Stated problem
Copy every line of the entries that includes the word "this".

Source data
-------
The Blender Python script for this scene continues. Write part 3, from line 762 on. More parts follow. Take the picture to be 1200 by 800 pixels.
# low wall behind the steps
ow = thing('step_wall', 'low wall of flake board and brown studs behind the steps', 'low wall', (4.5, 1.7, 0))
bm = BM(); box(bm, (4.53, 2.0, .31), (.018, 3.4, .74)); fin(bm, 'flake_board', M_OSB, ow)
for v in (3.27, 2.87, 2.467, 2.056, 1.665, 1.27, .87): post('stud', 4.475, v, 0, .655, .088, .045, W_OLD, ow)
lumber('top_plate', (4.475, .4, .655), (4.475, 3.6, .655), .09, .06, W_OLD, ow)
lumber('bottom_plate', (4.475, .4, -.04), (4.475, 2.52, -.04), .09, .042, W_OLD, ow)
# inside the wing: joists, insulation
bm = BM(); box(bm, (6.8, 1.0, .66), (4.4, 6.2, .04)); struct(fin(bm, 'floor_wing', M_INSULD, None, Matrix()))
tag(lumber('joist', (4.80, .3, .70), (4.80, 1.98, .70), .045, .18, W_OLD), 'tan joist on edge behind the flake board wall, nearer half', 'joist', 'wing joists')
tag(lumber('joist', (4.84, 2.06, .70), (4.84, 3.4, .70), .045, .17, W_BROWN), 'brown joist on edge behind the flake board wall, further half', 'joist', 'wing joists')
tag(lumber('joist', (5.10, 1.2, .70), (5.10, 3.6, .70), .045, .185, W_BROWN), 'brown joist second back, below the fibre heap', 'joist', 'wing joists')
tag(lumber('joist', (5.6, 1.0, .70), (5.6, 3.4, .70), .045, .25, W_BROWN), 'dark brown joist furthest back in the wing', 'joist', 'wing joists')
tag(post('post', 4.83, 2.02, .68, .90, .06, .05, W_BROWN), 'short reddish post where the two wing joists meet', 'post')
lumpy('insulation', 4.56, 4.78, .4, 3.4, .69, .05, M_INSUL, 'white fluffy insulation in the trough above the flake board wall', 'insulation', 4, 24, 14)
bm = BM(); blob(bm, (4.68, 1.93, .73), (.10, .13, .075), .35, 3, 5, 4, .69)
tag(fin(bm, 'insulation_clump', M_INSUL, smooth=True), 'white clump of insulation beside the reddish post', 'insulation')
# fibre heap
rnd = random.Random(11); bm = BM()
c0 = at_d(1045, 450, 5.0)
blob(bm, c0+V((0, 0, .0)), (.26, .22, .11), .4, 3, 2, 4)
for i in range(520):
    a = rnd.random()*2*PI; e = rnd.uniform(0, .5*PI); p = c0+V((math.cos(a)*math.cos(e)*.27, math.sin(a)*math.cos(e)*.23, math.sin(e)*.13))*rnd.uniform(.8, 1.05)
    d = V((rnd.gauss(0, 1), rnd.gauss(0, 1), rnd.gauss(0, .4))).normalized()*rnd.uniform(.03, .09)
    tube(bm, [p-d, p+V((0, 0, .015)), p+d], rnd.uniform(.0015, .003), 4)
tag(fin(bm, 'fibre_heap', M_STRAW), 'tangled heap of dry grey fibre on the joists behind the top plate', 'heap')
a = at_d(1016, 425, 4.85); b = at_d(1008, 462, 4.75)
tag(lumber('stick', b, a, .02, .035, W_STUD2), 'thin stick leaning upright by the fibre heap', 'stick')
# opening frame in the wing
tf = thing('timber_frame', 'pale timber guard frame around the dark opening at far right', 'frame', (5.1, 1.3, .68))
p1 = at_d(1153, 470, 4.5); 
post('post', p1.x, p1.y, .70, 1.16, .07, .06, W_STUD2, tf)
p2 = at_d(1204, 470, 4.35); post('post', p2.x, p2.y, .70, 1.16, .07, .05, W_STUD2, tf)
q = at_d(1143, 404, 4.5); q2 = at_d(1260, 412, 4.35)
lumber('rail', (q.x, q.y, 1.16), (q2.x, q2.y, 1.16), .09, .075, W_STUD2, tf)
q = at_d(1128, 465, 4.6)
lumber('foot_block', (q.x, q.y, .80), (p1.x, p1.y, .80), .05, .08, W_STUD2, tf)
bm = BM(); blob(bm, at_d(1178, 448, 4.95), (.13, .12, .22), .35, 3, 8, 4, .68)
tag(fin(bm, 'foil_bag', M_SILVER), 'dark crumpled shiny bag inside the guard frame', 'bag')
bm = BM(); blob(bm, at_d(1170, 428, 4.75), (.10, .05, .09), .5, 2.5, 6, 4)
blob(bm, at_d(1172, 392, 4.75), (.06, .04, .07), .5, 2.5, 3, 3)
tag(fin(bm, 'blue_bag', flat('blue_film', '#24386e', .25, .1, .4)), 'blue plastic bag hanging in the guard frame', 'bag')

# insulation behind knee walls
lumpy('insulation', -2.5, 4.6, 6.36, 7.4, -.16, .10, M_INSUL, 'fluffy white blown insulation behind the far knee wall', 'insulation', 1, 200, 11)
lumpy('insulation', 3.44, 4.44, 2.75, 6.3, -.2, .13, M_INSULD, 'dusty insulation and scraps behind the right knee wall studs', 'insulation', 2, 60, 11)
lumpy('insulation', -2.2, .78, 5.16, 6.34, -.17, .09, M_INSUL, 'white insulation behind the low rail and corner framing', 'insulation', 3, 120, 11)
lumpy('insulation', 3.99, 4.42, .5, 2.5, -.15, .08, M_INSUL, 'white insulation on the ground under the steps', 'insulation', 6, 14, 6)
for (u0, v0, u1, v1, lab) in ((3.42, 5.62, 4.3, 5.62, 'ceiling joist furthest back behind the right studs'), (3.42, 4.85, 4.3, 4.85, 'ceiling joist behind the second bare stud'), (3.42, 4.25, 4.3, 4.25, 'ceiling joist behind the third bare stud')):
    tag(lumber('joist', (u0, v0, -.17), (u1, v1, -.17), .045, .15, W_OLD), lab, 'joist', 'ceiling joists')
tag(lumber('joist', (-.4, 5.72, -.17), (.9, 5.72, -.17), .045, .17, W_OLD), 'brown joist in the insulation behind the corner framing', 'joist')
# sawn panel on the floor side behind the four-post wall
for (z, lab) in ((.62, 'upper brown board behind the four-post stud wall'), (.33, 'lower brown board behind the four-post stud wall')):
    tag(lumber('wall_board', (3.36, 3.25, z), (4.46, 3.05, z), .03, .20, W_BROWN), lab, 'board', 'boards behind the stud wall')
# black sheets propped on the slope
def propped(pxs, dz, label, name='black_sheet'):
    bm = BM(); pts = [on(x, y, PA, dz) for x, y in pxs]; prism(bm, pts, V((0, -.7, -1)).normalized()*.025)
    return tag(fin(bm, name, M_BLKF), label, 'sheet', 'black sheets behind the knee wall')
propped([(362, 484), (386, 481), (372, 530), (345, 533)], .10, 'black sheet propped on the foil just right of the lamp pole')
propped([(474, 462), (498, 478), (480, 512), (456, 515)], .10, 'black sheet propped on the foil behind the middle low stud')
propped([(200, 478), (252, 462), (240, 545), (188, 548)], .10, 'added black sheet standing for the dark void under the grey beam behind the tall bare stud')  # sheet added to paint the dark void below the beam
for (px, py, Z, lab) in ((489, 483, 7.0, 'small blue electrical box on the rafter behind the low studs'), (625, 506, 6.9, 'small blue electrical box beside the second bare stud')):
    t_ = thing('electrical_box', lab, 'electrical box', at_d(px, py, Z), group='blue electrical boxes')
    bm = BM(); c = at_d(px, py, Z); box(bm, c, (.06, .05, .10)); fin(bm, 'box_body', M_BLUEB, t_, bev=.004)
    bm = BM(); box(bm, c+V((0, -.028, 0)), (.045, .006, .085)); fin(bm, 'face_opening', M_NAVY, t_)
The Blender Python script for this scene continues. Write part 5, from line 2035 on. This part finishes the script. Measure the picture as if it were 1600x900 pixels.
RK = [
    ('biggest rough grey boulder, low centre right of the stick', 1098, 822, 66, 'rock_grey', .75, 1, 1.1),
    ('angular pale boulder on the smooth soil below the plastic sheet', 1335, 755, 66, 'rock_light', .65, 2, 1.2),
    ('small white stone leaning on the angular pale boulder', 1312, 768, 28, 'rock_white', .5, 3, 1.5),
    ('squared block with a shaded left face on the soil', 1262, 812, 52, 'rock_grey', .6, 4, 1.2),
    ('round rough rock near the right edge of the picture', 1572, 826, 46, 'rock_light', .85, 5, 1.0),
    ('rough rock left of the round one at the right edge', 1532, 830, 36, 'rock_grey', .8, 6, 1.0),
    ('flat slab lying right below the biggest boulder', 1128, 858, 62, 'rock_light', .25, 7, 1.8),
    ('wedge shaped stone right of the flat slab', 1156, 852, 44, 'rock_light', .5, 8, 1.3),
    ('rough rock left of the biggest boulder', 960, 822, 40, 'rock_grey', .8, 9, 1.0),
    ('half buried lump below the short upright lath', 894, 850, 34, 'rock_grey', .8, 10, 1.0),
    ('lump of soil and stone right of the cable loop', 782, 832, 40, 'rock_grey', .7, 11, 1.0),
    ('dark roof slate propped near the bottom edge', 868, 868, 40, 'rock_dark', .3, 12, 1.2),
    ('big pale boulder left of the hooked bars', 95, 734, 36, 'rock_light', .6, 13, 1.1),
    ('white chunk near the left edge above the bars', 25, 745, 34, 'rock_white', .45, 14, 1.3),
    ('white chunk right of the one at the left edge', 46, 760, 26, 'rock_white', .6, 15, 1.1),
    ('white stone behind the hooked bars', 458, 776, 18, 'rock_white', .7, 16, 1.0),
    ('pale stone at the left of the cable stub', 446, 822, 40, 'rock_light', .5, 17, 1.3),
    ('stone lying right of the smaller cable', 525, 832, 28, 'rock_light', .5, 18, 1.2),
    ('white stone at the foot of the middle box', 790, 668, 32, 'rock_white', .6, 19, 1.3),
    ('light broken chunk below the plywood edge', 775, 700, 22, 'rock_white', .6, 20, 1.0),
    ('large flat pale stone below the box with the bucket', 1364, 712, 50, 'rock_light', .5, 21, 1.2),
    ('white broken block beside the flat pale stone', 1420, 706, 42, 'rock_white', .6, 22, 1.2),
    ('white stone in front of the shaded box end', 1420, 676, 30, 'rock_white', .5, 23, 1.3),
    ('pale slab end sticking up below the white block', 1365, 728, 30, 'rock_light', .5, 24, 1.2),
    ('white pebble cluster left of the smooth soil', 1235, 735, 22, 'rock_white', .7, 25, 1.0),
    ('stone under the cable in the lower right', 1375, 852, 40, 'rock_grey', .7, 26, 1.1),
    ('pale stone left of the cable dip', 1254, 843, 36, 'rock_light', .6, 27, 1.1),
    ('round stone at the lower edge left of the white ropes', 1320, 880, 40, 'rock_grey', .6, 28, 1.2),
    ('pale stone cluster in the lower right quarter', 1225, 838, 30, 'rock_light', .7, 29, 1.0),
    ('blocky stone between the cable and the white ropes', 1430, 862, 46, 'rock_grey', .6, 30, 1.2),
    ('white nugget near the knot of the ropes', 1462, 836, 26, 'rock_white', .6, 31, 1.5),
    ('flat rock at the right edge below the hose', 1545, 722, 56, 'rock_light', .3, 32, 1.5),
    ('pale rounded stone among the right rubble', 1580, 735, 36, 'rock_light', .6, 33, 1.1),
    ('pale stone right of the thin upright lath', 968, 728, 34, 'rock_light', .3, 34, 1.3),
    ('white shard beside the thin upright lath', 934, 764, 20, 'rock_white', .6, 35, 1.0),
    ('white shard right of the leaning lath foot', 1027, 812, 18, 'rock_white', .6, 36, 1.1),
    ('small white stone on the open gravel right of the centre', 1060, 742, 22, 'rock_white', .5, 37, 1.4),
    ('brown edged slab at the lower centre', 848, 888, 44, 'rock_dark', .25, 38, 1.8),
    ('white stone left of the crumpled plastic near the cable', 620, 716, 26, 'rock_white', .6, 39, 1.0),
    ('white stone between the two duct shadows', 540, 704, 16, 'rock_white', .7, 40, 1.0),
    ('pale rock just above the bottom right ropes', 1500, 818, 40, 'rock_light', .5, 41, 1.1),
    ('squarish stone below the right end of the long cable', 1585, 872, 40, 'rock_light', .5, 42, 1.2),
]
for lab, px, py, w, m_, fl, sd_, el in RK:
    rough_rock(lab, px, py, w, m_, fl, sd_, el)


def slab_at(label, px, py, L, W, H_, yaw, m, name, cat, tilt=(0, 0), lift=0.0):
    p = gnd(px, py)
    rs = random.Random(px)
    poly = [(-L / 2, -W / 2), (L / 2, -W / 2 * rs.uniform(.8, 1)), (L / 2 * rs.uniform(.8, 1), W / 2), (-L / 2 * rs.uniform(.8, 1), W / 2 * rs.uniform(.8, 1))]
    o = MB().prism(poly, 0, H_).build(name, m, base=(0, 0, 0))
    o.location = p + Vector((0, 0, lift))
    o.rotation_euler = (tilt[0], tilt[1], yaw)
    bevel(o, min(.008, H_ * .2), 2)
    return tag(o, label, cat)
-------
Exercise result
The Blender Python script for this scene continues. Write part 3, from line 762 on. More parts follow. Take the picture to be 1200 by 800 pixels.
The Blender Python script for this scene continues. Write part 5, from line 2035 on. This part finishes the script. Measure the picture as if it were 1600x900 pixels.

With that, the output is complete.